Job: Figure out how many lines of the material below contain the word "Blender". Answer with the number only.

********

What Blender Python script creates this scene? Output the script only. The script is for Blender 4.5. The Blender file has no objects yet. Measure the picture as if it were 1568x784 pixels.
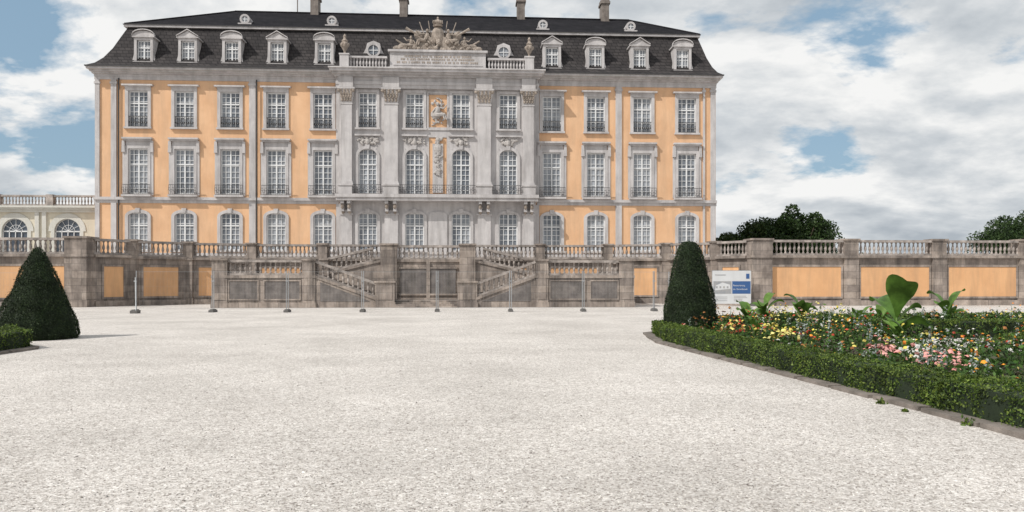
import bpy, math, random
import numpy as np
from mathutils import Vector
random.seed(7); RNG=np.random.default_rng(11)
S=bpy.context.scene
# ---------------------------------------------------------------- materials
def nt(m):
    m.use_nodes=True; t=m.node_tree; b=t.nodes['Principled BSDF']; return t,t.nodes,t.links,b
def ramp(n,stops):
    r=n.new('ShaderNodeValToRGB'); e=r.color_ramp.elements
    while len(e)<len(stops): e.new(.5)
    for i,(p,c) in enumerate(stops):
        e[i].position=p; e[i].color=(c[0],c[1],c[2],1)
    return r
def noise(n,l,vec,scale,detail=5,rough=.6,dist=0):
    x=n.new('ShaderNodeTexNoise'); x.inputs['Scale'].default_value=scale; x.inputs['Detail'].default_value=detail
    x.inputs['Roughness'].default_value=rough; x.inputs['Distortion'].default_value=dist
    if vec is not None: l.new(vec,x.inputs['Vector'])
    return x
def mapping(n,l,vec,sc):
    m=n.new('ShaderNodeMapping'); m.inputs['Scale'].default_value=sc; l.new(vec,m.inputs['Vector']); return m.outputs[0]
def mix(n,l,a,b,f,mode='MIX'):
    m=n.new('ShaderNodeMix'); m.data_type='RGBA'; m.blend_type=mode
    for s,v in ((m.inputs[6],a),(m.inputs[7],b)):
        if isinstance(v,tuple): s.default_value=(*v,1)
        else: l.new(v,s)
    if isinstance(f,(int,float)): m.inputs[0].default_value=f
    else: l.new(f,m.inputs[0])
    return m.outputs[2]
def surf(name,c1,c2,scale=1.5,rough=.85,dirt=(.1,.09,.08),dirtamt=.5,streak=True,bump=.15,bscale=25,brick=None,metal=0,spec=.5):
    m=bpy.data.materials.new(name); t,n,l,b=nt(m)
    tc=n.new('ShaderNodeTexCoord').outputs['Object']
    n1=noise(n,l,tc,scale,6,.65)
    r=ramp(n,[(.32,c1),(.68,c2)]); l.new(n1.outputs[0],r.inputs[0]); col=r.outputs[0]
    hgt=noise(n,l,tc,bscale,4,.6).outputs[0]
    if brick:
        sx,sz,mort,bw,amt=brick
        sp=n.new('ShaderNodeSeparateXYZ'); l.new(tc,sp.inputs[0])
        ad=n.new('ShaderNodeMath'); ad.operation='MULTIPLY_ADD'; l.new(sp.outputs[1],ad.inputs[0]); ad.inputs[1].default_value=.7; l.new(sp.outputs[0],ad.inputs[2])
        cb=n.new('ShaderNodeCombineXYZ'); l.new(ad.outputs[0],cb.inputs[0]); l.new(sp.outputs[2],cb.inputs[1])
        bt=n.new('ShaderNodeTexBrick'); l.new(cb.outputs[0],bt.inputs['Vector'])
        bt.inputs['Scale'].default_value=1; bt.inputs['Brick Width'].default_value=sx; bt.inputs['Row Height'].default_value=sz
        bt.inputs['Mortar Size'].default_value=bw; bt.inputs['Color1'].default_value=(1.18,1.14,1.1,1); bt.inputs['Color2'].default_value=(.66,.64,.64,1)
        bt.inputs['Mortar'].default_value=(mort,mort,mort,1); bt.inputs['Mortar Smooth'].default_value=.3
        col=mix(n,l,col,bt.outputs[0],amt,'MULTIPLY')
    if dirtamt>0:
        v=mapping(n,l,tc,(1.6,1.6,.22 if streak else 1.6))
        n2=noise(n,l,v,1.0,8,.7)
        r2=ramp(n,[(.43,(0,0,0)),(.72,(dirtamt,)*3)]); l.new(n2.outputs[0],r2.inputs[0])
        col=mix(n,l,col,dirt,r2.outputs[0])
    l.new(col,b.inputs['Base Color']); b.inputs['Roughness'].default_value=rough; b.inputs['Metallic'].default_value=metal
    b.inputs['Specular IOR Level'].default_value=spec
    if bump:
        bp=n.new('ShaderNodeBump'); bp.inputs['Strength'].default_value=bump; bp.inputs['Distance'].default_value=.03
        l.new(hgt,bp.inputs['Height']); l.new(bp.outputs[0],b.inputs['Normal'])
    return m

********

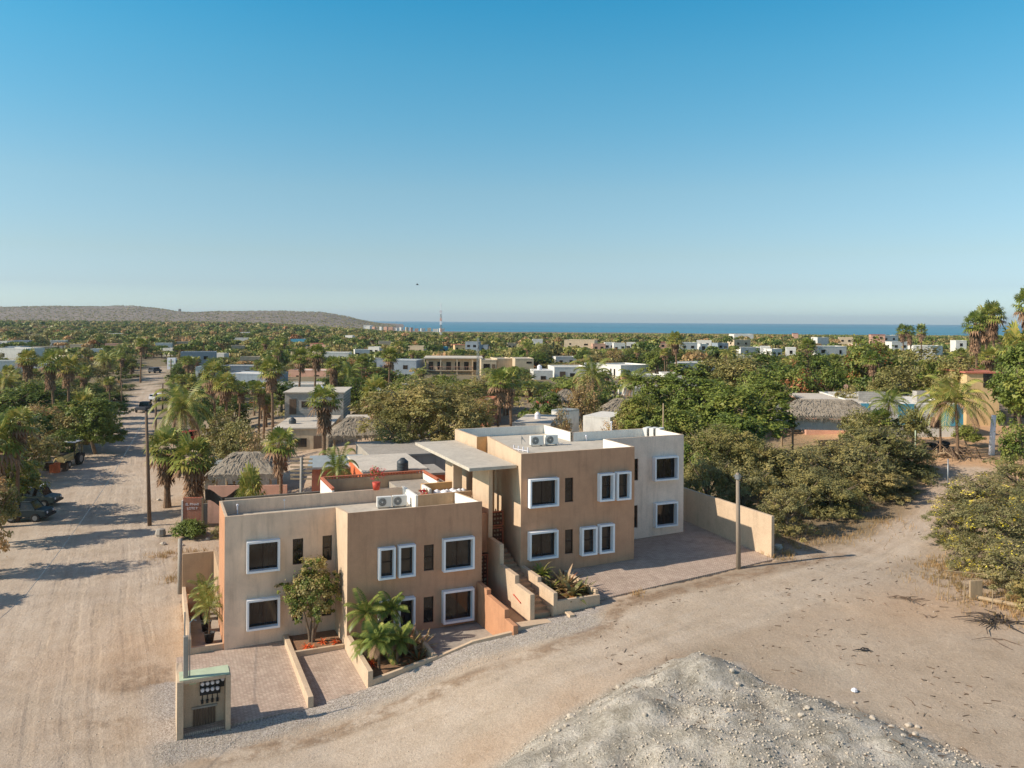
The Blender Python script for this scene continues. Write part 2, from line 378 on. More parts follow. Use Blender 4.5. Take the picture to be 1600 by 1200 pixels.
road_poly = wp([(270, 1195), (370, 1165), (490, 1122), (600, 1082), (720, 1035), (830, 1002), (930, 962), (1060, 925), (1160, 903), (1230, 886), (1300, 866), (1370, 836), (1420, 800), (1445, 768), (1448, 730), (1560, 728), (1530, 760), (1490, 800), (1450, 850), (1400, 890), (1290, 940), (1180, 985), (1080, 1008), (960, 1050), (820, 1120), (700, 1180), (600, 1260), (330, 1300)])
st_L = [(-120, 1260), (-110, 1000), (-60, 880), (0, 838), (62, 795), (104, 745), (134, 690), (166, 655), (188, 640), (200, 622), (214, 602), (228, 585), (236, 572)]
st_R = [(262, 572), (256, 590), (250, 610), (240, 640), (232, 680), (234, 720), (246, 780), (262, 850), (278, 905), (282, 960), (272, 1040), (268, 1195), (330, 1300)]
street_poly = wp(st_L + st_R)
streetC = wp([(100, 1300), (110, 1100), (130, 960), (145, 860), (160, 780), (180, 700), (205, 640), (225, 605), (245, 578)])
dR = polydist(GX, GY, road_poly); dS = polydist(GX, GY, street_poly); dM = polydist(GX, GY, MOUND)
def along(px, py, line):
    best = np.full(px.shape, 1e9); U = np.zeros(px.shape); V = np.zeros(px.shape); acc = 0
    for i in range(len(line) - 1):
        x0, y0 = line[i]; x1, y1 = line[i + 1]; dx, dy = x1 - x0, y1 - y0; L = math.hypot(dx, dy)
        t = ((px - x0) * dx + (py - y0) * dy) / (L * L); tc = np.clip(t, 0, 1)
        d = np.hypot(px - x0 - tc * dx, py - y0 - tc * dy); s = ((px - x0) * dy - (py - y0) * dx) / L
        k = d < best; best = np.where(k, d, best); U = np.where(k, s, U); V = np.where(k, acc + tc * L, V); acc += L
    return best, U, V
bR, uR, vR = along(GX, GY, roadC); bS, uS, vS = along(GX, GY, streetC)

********

Response to the task: 2